With anonymously sourced details continuing to dribble out about the state police investigation of the Newtown school massacre of 26 children and educators, House Minority Leader Lawrence F. Cafero Jr., R-Norwalk, asked Wednesday for an official interim report.
Cafero was responding to a New York Daily News story about Newtown killer Adam Lanza’s preoccupation with mass killers. The latest in a series of media reports about the investigation, the story was based on a presentation Col. Danny R. Stebbins delivered to police at a conference in New Orleans.

“Col. Stebbins obviously reported a heck of a lot more in what eventually became public in New Orleans than what he told us,” Cafero said. “That’s a little aggravating, considering the task we are undertaking here — and the fact we have requested as much information from them as possible.”
Cafero spoke during a break in talks among House and Senate leaders about the scope of a gun-violence bill they hope to bring up for a vote in the General Assembly next week. They are expected to restrict the retail sale of military-style semiautomatic weapons and magazines capable of holding more than 10 rounds.
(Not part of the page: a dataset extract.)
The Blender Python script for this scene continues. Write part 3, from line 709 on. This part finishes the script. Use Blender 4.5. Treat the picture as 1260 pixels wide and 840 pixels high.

An interim report or briefing would be helpful to legislators as they craft legislation in response to Newtown, he said.
Lt. J. Paul Vance, a spokesman for the state police, said he had not seen Cafero’s request and declined to comment on it. Stebbins made limited remarks about early lessons learned from Newtown at the conference, he said.
“It was tactical approaches, whether initial or investigative, to things that may or may not come,” Vance said.
State police have said that Lanza used an AR-15 semiautomatic rifle and 30-round magazines to kill 20 first-graders and six educators at Sandy Hook Elementary School before killing himself with one of two semiautomatic handguns he also carried.
The guns were legally purchased by Lanza’s mother, Nancy Lanza, who was shot to death at their home in Newtown before Adam Lanza, 20, attacked the school he attended as a child.
They have released few other details, but the Daily News, Hartford Courant and Stamford Advocate have reported that investigators have recovered evidence of Lanza’s infatuation with mass killers, including an elaborate spreadsheet of mass murders that could have been years in the making.
” ‘We were told (Lanza) had around 500 people on this sheet,’ a law enforcement veteran told me Saturday night,” Daily News columnist Mike Lupica wrote. ” ‘Names and the number of people killed and the weapons that were used, even the precise make and model of the weapons. It had to have taken years. It sounded like a doctoral thesis, that was the quality of the research.’ “
Police have updated victims’ families on the case, but not legislators or the public. Gov. Dannel P. Malloy recently shared one detail: Lanza had taped together 30-round magazines so they could be quickly changed.
“We are making decisions based on the best information we have in front of us,” Cafero said. “One of the major concerns that I believe many of us had from the outset was that we would be putting this legislation together without ever having seen the police report on what took place. That is a huge issue.”
Cafero, who said he has not received a response from the State Police, said of Stebbins: “I think he owes us some sort of explanation.”
Danbury State’s Attorney Stephen Sedensky, who is overseeing the police investigation of Sandy Hook, told the Sandy Hook Advisory Commission in January that his inquiry is likely to continue into June, and that Lanza’s death will not necessarily waive expectations of privacy concerning his mental health.